Material:
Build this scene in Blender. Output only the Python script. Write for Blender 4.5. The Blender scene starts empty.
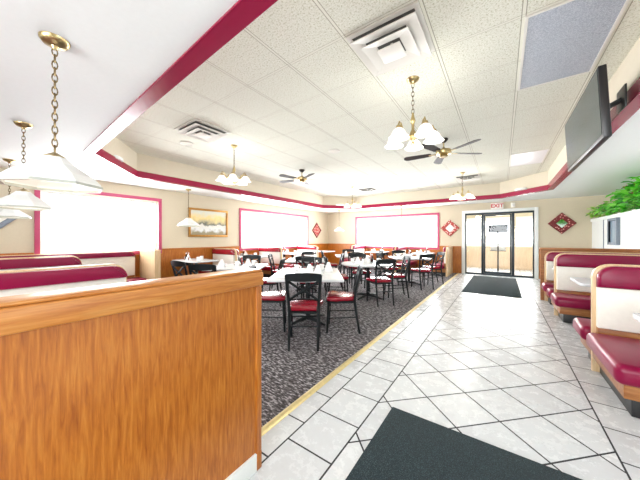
import bpy, bmesh, math, random
from math import sin, cos, pi, radians, sqrt, atan2
from mathutils import Vector, Matrix
random.seed(7)
S = bpy.context.scene
COL = S.collection

# ------------------------------------------------------------------ camera frame
FPX = 258.0
TH = math.atan((502 - 320) / FPX)
ST, CT = sin(TH), cos(TH)
CAMH = 1.3
def W(xc, zc):                      # camera right / forward distance -> room X, Y
    return (-zc * ST + xc * CT, zc * CT + xc * ST)
def pixel_x(x, y):
    zc = -ST * x + CT * y; xc = CT * x + ST * y
    return 320 + FPX * xc / max(zc, .01)

# ------------------------------------------------------------------ node helpers
class Ex:                           # tiny expression layer over Math nodes
    def __init__(s, t, k): s.t, s.k = t, k
    def _b(s, op, o, rev=False):
        n = s.t.nodes.new('ShaderNodeMath'); n.operation = op
        a, b = (o, s) if rev else (s, o)
        for i, v in enumerate((a, b)):
            if v is None: continue
            if isinstance(v, Ex): s.t.links.new(v.k, n.inputs[i])
            else: n.inputs[i].default_value = v
        return Ex(s.t, n.outputs[0])
    def __add__(s, o): return s._b('ADD', o)
    def __sub__(s, o): return s._b('SUBTRACT', o)
    def __rsub__(s, o): return s._b('SUBTRACT', o, True)
    def __mul__(s, o): return s._b('MULTIPLY', o)
    def lt(s, o): return s._b('LESS_THAN', o)
    def gt(s, o): return s._b('GREATER_THAN', o)
    def mn(s, o): return s._b('MINIMUM', o)
    def mx(s, o): return s._b('MAXIMUM', o)
    def absv(s): return s._b('ABSOLUTE', None)
    def pp(s, o): return s._b('PINGPONG', o)
    def floor(s): return s._b('FLOOR', None)

def new_mat(name):
    m = bpy.data.materials.new(name); m.use_nodes = True
    t = m.node_tree; b = t.nodes['Principled BSDF']
    return m, t, b
def srgb(r, g, b):
    f = lambda c: ((c / 255) / 12.92 if c / 255 <= .04045 else ((c / 255 + .055) / 1.055) ** 2.4)
    return (f(r), f(g), f(b), 1)
def N(t, typ, **kw):
    n = t.nodes.new(typ)
    for k, v in kw.items():
        if k in n.inputs: n.inputs[k].default_value = v
        else: setattr(n, k, v)
    return n
def ramp(t, fac, stops):
    r = t.nodes.new('ShaderNodeValToRGB')
    while len(r.color_ramp.elements) < len(stops): r.color_ramp.elements.new(.5)
    for e, (p, c) in zip(r.color_ramp.elements, stops): e.position = p; e.color = c
    t.links.new(fac, r.inputs[0]); return r.outputs[0]
def bump(t, b, h, s=.2, d=.01):
    n = N(t, 'ShaderNodeBump', Strength=s, Distance=d)
    t.links.new(h, n.inputs['Height']); t.links.new(n.outputs[0], b.inputs['Normal'])
def plain(name, c, rough=.5, metal=0, spec=.5, var=.04, scale=30, coat=0):
    m, t, b = new_mat(name)
    b.inputs['Roughness'].default_value = rough; b.inputs['Metallic'].default_value = metal
    b.inputs['Specular IOR Level'].default_value = spec; b.inputs['Coat Weight'].default_value = coat
    tc = N(t, 'ShaderNodeTexCoord'); nz = N(t, 'ShaderNodeTexNoise', Scale=scale)
    t.links.new(tc.outputs['Object'], nz.inputs['Vector'])
    lo = tuple(v * (1 - var) for v in c[:3]) + (1,); hi = tuple(min(1, v * (1 + var)) for v in c[:3]) + (1,)
    t.links.new(ramp(t, nz.outputs[0], [(.3, lo), (.7, hi)]), b.inputs['Base Color'])
    return m
def wood(name, c1, c2, c3, axis='Z', scale=1.0, rough=.35):
    m, t, b = new_mat(name); b.inputs['Roughness'].default_value = rough
    tc = N(t, 'ShaderNodeTexCoord'); mp = N(t, 'ShaderNodeMapping')
    sc = {'Z': (14, 14, 1.1), 'X': (1.1, 14, 14), 'Y': (14, 1.1, 14)}[axis]
    mp.inputs['Scale'].default_value = tuple(v * scale for v in sc)
    t.links.new(tc.outputs['Object'], mp.inputs[0])
    nz = N(t, 'ShaderNodeTexNoise', Scale=2.2, Detail=6, Roughness=.6, Distortion=.6)
    t.links.new(mp.outputs[0], nz.inputs['Vector'])
    n2 = N(t, 'ShaderNodeTexNoise', Scale=9, Detail=3); t.links.new(mp.outputs[0], n2.inputs['Vector'])
    mx = N(t, 'ShaderNodeMix', data_type='RGBA', blend_type='MULTIPLY'); mx.inputs[0].default_value = .28
    t.links.new(ramp(t, nz.outputs[0], [(.3, c1), (.5, c2), (.72, c3)]), mx.inputs[6])
    t.links.new(n2.outputs[0], mx.inputs[7]); t.links.new(mx.outputs[2], b.inputs['Base Color'])
    bump(t, b, n2.outputs[0], .08, .002)
    return m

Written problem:
From the material above, copy each line that includes the word "scene".

Result:
Build this scene in Blender. Output only the Python script. Write for Blender 4.5. The Blender scene starts empty.
S = bpy.context.scene